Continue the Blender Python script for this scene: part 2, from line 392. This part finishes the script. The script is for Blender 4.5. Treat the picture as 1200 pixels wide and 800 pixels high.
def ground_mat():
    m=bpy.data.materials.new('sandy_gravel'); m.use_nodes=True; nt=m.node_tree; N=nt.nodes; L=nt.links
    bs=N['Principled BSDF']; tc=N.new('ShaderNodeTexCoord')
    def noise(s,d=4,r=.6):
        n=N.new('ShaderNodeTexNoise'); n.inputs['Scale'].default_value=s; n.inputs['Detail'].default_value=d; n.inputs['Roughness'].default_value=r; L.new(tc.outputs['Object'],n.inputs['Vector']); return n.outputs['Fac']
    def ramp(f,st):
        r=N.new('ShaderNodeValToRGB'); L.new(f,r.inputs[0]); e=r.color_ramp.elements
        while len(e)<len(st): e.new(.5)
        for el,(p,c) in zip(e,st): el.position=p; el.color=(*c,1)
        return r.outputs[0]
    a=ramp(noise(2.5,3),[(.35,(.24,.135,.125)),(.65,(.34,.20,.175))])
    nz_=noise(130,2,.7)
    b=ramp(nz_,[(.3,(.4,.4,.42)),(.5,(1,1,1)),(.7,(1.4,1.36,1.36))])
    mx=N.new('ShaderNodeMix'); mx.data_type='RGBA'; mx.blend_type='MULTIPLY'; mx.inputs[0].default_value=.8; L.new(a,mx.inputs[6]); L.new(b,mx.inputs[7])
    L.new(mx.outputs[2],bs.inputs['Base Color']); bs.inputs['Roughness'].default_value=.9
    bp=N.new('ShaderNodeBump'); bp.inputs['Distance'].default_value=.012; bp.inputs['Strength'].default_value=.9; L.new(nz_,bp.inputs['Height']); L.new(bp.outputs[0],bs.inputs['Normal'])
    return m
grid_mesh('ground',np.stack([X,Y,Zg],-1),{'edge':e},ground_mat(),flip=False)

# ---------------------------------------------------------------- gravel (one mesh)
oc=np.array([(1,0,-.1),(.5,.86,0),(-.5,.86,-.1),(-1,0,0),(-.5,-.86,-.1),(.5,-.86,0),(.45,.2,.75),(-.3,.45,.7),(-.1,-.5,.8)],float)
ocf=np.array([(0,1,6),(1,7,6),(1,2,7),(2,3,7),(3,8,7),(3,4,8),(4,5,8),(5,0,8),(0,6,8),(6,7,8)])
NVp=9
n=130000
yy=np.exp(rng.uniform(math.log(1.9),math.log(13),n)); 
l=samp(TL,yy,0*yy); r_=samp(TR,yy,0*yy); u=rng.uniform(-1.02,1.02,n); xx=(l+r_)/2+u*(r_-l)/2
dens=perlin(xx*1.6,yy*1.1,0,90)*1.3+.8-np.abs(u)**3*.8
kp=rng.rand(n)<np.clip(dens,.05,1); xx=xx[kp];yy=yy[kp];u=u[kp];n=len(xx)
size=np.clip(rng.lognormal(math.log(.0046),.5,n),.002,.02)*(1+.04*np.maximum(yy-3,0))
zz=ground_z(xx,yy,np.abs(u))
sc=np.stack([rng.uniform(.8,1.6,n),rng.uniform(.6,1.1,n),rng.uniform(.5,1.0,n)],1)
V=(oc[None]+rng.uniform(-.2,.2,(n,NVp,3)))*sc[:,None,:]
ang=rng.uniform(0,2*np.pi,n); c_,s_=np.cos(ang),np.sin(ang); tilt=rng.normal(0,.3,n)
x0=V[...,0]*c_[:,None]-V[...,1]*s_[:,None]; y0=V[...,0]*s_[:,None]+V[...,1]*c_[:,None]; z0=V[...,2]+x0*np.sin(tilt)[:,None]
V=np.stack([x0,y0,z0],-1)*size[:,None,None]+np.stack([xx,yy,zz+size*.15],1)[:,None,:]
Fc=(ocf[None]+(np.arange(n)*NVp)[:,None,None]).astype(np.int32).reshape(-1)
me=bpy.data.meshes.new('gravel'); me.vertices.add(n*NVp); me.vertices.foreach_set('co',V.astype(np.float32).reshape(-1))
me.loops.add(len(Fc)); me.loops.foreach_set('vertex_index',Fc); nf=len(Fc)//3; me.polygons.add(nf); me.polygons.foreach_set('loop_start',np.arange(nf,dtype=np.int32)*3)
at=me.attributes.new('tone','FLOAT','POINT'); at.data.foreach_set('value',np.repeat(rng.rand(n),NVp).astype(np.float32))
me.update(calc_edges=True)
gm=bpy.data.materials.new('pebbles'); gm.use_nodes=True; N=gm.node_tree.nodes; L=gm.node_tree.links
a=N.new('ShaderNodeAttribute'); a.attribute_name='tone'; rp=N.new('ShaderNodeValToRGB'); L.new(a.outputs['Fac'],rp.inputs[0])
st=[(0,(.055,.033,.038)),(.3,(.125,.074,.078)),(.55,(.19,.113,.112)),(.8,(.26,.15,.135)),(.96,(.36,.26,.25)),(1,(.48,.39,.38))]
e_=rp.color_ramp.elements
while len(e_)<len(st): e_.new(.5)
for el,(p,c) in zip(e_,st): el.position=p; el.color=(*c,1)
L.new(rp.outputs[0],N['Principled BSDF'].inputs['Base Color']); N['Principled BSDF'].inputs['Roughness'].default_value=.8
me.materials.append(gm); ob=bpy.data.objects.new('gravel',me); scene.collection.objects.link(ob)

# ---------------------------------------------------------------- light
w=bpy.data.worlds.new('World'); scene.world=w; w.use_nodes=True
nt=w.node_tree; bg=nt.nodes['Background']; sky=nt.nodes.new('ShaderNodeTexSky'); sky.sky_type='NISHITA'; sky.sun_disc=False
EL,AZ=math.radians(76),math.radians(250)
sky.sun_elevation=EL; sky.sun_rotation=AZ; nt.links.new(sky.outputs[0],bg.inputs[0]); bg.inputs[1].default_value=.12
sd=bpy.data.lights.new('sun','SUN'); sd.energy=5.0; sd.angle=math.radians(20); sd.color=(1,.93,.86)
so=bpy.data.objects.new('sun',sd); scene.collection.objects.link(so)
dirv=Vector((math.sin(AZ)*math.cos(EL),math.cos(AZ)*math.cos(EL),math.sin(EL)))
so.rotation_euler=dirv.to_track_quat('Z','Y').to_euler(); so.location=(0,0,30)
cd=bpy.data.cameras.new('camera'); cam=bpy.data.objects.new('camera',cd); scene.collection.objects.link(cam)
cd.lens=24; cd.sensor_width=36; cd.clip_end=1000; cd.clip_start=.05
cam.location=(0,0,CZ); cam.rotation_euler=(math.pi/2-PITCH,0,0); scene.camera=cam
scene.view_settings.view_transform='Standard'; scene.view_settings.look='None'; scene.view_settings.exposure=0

...

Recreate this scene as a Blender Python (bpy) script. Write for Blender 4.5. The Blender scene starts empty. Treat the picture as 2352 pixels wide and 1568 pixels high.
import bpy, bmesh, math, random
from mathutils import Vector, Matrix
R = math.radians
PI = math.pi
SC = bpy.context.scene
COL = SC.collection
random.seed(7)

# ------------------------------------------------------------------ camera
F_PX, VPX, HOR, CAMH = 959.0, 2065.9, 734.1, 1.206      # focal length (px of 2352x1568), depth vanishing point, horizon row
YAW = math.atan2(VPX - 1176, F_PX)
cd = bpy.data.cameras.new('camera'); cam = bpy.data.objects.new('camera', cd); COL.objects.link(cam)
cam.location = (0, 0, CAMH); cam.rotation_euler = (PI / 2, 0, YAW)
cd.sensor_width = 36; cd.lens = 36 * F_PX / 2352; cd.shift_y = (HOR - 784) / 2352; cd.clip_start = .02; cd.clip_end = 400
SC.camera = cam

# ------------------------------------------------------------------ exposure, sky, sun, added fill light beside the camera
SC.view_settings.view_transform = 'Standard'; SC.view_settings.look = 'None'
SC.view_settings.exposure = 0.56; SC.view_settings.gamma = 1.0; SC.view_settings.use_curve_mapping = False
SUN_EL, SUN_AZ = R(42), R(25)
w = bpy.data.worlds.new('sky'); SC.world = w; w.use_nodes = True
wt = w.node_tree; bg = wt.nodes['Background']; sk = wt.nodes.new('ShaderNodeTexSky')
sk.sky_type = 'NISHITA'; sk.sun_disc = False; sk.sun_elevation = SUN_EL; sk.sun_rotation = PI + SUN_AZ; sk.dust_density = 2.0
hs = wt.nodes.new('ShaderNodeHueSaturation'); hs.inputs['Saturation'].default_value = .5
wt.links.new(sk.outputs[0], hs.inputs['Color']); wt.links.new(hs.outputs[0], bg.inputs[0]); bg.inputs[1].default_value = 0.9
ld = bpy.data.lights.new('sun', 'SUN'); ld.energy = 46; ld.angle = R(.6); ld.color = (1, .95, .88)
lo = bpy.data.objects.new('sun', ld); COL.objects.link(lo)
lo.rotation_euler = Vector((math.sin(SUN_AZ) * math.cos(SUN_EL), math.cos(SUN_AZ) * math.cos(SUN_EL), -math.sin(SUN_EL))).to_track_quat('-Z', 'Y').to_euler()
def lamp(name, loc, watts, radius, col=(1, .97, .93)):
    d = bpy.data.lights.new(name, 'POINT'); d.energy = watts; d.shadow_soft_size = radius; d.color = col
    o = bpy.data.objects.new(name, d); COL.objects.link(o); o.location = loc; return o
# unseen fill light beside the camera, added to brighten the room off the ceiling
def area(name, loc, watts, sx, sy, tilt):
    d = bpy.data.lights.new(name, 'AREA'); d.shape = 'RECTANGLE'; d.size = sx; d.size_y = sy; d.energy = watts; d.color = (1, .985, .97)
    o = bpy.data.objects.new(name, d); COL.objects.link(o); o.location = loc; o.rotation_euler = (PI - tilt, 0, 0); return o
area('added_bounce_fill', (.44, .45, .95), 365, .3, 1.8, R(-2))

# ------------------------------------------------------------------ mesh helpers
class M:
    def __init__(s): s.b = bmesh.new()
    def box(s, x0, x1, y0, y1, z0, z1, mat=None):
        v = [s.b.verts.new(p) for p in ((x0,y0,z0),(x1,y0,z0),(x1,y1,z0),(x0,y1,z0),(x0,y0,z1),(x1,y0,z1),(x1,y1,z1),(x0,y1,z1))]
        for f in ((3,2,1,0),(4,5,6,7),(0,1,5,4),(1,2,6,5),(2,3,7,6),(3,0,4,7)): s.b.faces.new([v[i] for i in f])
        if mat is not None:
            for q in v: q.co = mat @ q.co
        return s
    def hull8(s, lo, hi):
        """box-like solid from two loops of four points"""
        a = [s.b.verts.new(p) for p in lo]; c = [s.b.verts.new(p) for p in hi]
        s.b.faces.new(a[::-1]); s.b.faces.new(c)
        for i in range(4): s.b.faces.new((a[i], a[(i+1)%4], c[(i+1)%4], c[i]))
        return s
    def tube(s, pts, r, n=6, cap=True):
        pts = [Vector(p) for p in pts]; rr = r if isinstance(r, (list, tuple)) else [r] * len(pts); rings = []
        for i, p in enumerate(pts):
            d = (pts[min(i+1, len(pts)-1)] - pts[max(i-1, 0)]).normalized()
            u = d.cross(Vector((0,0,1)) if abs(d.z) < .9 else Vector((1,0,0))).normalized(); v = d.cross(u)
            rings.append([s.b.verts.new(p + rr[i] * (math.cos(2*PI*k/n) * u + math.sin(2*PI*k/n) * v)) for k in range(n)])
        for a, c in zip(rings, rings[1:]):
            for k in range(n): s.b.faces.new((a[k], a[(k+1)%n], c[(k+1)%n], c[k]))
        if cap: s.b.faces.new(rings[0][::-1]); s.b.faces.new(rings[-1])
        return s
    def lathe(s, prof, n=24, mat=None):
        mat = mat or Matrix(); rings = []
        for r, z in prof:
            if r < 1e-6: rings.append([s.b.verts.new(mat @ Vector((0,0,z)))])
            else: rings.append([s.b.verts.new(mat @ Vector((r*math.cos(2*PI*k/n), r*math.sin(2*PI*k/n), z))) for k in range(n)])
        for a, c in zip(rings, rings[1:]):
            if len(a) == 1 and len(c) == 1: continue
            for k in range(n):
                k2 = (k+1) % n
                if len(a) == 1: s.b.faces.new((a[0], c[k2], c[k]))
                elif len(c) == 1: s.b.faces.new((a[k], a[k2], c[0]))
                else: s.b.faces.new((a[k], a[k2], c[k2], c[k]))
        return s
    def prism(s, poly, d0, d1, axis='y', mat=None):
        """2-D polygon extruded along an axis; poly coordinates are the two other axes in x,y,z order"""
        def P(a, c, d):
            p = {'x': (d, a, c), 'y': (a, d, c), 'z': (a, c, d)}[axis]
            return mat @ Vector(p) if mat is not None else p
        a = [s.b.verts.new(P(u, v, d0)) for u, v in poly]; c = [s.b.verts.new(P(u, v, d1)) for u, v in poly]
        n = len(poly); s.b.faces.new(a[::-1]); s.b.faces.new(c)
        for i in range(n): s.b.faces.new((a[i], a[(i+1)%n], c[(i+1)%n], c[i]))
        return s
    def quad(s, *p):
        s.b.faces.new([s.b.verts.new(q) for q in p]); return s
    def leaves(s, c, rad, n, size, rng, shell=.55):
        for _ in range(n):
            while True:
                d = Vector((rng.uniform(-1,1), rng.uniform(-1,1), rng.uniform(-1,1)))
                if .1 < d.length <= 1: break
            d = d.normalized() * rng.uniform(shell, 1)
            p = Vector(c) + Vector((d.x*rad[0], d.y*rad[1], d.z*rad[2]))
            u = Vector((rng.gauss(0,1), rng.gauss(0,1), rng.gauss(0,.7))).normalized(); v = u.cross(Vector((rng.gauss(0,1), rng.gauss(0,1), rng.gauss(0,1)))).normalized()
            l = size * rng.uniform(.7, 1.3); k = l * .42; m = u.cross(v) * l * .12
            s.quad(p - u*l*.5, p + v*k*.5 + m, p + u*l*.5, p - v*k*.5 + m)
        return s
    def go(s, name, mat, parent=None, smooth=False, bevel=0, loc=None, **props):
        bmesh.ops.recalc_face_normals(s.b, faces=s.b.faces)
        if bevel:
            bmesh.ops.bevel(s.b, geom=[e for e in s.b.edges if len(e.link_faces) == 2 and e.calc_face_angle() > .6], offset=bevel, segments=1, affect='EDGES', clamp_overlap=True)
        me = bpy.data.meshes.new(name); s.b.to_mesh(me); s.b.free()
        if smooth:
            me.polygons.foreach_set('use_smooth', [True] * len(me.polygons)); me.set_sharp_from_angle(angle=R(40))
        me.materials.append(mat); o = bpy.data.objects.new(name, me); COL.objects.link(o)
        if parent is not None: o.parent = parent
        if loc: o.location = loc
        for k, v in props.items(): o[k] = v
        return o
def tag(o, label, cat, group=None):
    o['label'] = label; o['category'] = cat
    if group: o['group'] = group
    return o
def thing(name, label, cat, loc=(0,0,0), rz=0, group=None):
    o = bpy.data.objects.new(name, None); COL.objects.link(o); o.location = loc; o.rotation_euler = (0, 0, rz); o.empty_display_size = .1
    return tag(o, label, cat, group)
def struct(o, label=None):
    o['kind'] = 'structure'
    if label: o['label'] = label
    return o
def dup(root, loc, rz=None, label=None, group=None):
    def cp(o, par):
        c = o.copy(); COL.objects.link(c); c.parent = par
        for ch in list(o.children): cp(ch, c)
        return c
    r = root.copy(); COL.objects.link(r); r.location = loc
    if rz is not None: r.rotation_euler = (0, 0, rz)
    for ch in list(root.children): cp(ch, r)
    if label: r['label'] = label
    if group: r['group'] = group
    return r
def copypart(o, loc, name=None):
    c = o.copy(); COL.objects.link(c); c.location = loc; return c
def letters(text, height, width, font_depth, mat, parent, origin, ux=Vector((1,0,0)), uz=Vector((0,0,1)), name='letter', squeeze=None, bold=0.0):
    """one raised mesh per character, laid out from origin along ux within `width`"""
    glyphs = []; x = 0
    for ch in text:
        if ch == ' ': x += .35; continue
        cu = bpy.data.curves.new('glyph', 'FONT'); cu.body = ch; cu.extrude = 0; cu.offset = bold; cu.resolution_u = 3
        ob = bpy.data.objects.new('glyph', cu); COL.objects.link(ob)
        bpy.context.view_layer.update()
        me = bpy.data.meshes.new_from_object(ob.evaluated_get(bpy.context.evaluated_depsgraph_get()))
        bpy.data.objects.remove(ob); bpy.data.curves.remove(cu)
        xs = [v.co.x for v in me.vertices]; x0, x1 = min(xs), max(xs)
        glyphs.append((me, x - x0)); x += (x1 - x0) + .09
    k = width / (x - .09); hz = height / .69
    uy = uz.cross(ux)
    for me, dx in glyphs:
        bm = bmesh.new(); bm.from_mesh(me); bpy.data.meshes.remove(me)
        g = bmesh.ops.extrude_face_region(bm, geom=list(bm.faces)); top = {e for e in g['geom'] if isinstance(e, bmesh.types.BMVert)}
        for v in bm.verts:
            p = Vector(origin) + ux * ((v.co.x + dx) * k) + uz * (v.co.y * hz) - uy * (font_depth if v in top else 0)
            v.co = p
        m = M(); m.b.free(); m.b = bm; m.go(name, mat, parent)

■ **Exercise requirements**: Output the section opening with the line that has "Recreate this scene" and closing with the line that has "random.seed(7)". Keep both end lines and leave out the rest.

■ **Correct answer**:
Recreate this scene as a Blender Python (bpy) script. Write for Blender 4.5. The Blender scene starts empty. Treat the picture as 2352 pixels wide and 1568 pixels high.
import bpy, bmesh, math, random
from mathutils import Vector, Matrix
R = math.radians
PI = math.pi
SC = bpy.context.scene
COL = SC.collection
random.seed(7)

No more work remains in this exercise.